In the middle of Period III at Sialk connections can be observed with the potter of other sites, for example, with that of Tepe Hissar at Damghan several hundred miles to the north-east. The main body of Hissar painted pottery [Period IB and IC] is very similar to its Sialk counterpart. Footed beakers with rows of animals and animals in panels, for example, are also found at both sites. One would like to theorize on the nature of this relationship. Why was one pottery essentially duplicated in another place? How did it become known: through trade, through migrant workers or through migration of a people? At any rate the fact that there were connections not only with Hissar but also with the pottery of Tepe Giyan--far to the west, over steep mountain passes--and with other sites indicates that the art of pottery-making was widespread and subject to influences from afar. The technique of mass production which had been created with the potter's wheel and the form of decoration, a combination of geometric and animal forms tastefully adjusted to the form of the vessel, laid the foundation for much of the stylistic tradition which subsequently characterized the pottery of Iran and which eventually found its way even to central India.
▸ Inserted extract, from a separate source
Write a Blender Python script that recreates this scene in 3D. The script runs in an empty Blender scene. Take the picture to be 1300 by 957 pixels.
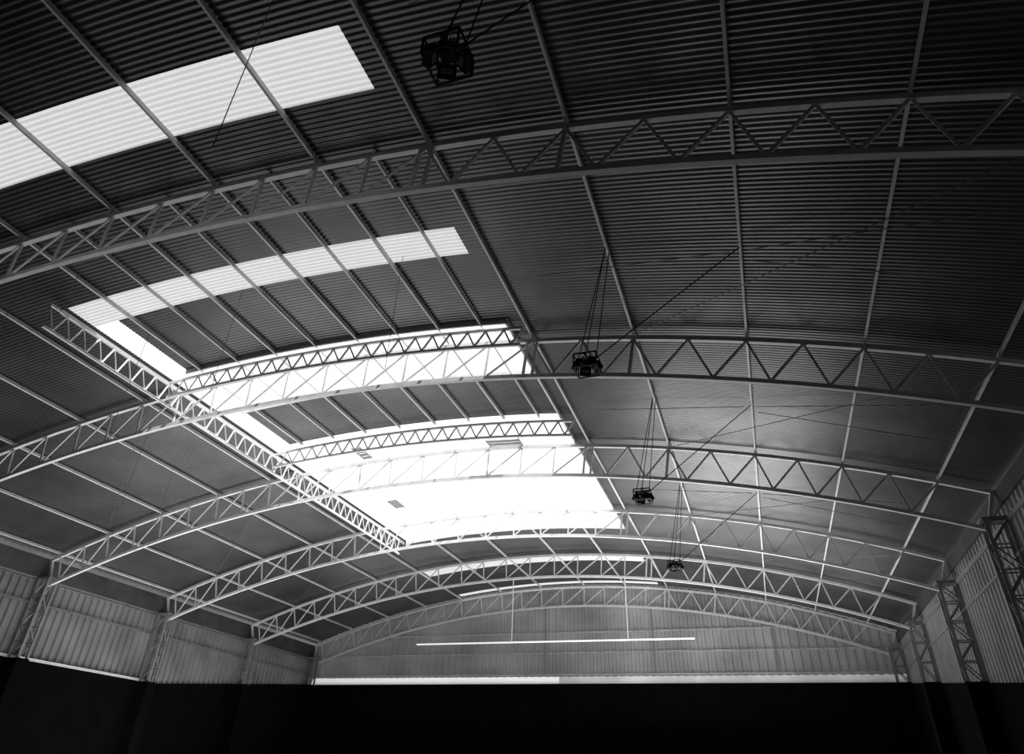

The sequence of south-western Iranian pottery cultures is known from two areas, Susiana and the Persepolis plain. Susiana, the region surrounding Susa, has prior claim to our interest because of the fact that prehistoric Iranian pottery was first discovered there and because, owing to its inherent aesthetic appeal, this pottery was the subject of a major essay in stylistic analysis made by the classical archaeologist E. Pottier. [5] Prehistoric Iran was thereby brought for the first time into the field of vision of general art history. When the painted pottery of Susa with its marvelously balanced panelled animal designs was first discovered, it was considered the earliest in the area. Recent excavations however, have shown that it came very late indeed in a development which began before 6500 BC., at a time when pottery was not yet used in the region. [6] Once painted pottery had been developed, several stages followed each other in the Susiana before the exceptional quality of the Susa I pottery had been attained [see Appendix, Chart I: Painted Pottery of Iran].